Oil prices climbed on Thursday after the United States launched fresh military strikes against Iran, pushing back expectations of a ceasefire and raising new doubts about when the Strait of Hormuz might reopen to normal shipping traffic.
Both Brent crude and West Texas Intermediate futures posted notable gains in early trading. The moves reflect how directly energy markets track geopolitical risk in the Persian Gulf, where roughly 20 percent of global oil supply passes through the Strait of Hormuz on any given day.
Why the Strait of Hormuz Matters So Much
The Strait of Hormuz is a narrow waterway between Iran and Oman. It is the single most important chokepoint in global oil trade, connecting Gulf producers including Saudi Arabia, the UAE, Iraq, and Kuwait to buyers in Asia and Europe. Any sustained disruption, whether physical or through elevated insurance and transit risk, forces buyers to seek alternative supply routes or pay higher premiums, both of which lift crude prices.
The latest U.S. strikes have done two things to the market simultaneously. First, they have reduced the near-term probability of a diplomatic resolution that would restore free passage through the strait. Second, they have signaled to shipowners and insurers that the risk environment is not stabilizing. Shipowners are now expected to approach voyages through the strait with greater caution, which in practical terms means slower scheduling, route changes, or outright avoidance where alternatives exist.
Insurance Costs Are the Immediate Pressure Point
Insurance providers are reviewing policy terms following recent attacks on vessels in the region. This is significant because war-risk insurance premiums on tankers transiting high-threat zones can multiply within days of an incident. When premiums spike, shipping costs rise, and those costs are ultimately passed through to crude buyers in the form of wider price differentials. For Asian refiners who depend heavily on Gulf crude, this translates directly into higher input costs.
The combination of cautious shipowners and tightening insurance terms creates a supply-delivery risk that markets price in quickly, even before any physical barrel goes missing. Traders move first on probability, and right now the probability of smooth Hormuz transit has fallen.
Beyond the immediate freight and insurance dynamics, the fresh strikes complicate the broader diplomatic picture. Any negotiation pathway that could have led to sanctions relief or a formal reopening of the strait now faces a longer timeline. That matters for oil supply forecasts. If Gulf producers cannot ship freely, effective global supply tightens regardless of what production quotas say on paper.

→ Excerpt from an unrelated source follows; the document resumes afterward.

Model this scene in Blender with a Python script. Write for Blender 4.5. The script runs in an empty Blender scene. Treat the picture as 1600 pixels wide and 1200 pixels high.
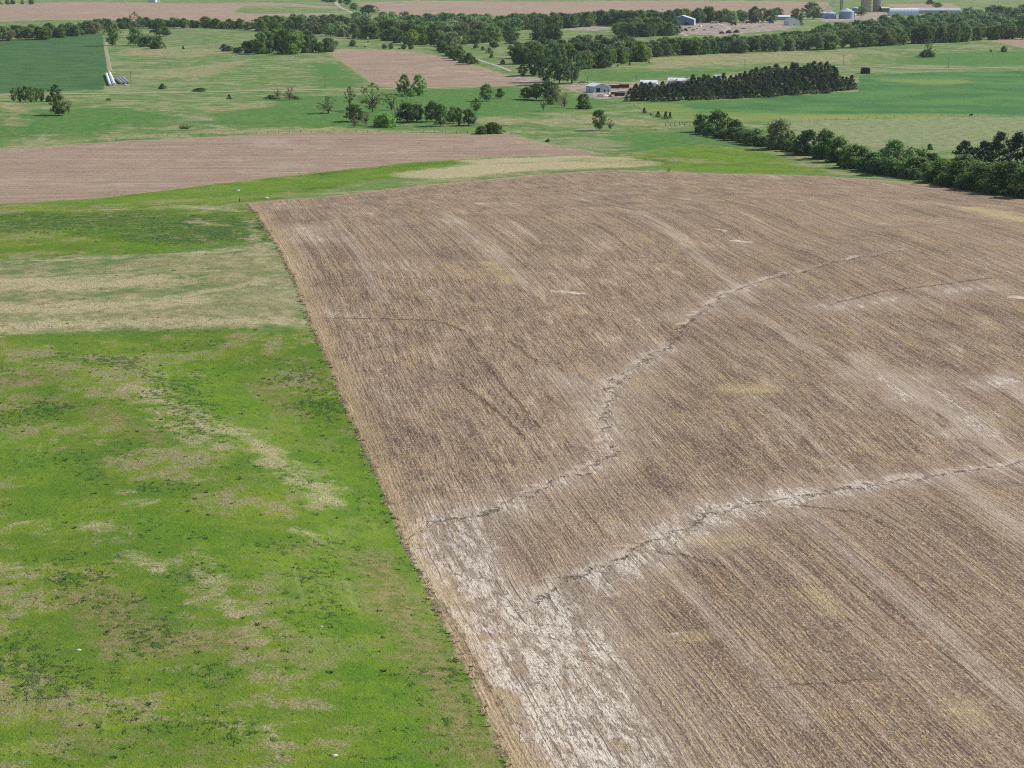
import bpy, math, random
import numpy as np
from mathutils import Vector, Matrix
R = math.radians
scene = bpy.context.scene
col = scene.collection

# ------------------------------------------------------------------ camera, sky, sun, exposure
H = 108.0; PITCH = 12.0; F = 3200.0          # drone height, downward tilt, focal length in photo pixels (1600 wide)
cd = bpy.data.cameras.new('camera'); cam = bpy.data.objects.new('camera', cd); col.objects.link(cam)
cam.location = (0, 0, H); cam.rotation_euler = (R(90 - PITCH), 0, 0)
cd.sensor_width = 36; cd.lens = F / 1600 * 36; cd.clip_start = 1; cd.clip_end = 30000
scene.camera = cam

SUN_EL, SUN_AZ = 40.0, 66.0                 # azimuth clockwise from +Y
w = bpy.data.worlds.new('World'); scene.world = w; w.use_nodes = True
wn = w.node_tree.nodes; wl = w.node_tree.links
for n in list(wn): wn.remove(n)
sky = wn.new('ShaderNodeTexSky'); sky.sky_type = 'NISHITA'; sky.sun_disc = False
sky.sun_elevation = R(SUN_EL); sky.sun_rotation = R(SUN_AZ)
bg = wn.new('ShaderNodeBackground'); bg.inputs[1].default_value = 0.085
wo = wn.new('ShaderNodeOutputWorld'); wl.new(sky.outputs[0], bg.inputs[0]); wl.new(bg.outputs[0], wo.inputs[0])
sl = bpy.data.lights.new('sun', 'SUN'); sl.energy = 4.3; sl.angle = R(0.5); sl.color = (1.0, 0.955, 0.89)
so = bpy.data.objects.new('sun', sl); col.objects.link(so); so.location = (600, 200, 600)
sd = Vector((math.sin(R(SUN_AZ)) * math.cos(R(SUN_EL)), math.cos(R(SUN_AZ)) * math.cos(R(SUN_EL)), math.sin(R(SUN_EL))))
so.rotation_euler = sd.to_track_quat('Z', 'Y').to_euler()
scene.view_settings.view_transform = 'Standard'; scene.view_settings.look = 'None'
scene.view_settings.exposure = 0.38; scene.view_settings.gamma = 1.0
scene.cycles.use_denoising = False; scene.cycles.filter_width = 1.1
scene.cycles.max_bounces = 5; scene.cycles.diffuse_bounces = 2; scene.cycles.volume_bounces = 0

# ------------------------------------------------------------------ photo rays and terrain
cp, sp = math.cos(R(PITCH)), math.sin(R(PITCH))
def ray(px, py):
    r = (np.asarray(px, float) - 800) / F; u = (600 - np.asarray(py, float)) / F
    return np.stack([r, cp + u * sp, -sp + u * cp], -1)
def flat(px, py):
    d = ray(px, py); t = H / -d[..., 2]; return d[..., :2] * t[..., None]
def seg_dist(P, pts, signed=False):
    pts = np.asarray(pts, float); best = np.full(P.shape[0], 1e9); sg = np.ones(P.shape[0])
    for a, b in zip(pts[:-1], pts[1:]):
        ab = b - a; ap = P - a
        t = np.clip((ap @ ab) / max(ab @ ab, 1e-9), 0, 1)
        dv = ap - t[:, None] * ab; d = np.hypot(dv[:, 0], dv[:, 1])
        m = d < best; best[m] = d[m]
        if signed: sg[m] = np.where((ab[0] * ap[m, 1] - ab[1] * ap[m, 0]) > 0, 1, -1)
    return best * sg if signed else best

RILL_A = [(1420,390),(1330,405),(1270,420),(1190,440),(1130,460),(1085,495),(1040,545),(990,575),(960,595),(955,625),(940,655),(950,685),(960,710),(905,740),(850,762),(800,785),(740,805),(690,815),(655,832)]
RILL_B = [(1660,714),(1600,722),(1500,738),(1400,752),(1300,768),(1230,778),(1160,790),(1110,803),(1060,828),(1000,855),(950,882),(880,908),(840,940)]
FAN = [(660,832),(700,880),(760,940),(820,1010),(880,1090),(940,1180),(1010,1290)]
fA, fB, fF = [flat(*np.array(p).T) for p in (RILL_A, RILL_B, FAN)]
T1 = flat(*np.array([(-250,512),(0,505),(200,499),(480,500),(600,499),(700,503)]).T)
T2 = flat(*np.array([(-250,412),(0,408),(200,401),(400,384),(470,376)]).T)
T3 = flat(*np.array([(390,350),(470,345),(560,338)]).T)
SW_G = flat(*np.array([(150,560),(300,600),(420,660),(560,760),(700,900)]).T)
RIDGE_G = flat(*np.array([(60,620),(200,650),(300,720),(420,800)]).T)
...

For crude importers including India, which sources a large share of its oil from Gulf producers, prolonged Hormuz tension means higher landed costs, pressure on the current account, and potential pass-through to domestic fuel prices. India's refiners, several of whom have been active buyers of discounted Gulf and Iranian crude in recent years, face the sharpest near-term exposure among Asian economies.
What to watch next: whether the U.S. strikes prompt retaliatory action from Iran that directly targets shipping, any formal statement from major Gulf producers on export continuity, and whether insurance underwriters issue revised war-risk exclusions that effectively freeze commercial tanker traffic. A sustained closure or even a partial slowdown at the strait would push Brent meaningfully higher from current levels. Diplomatic signals in the coming days will be the key variable the market is trading on.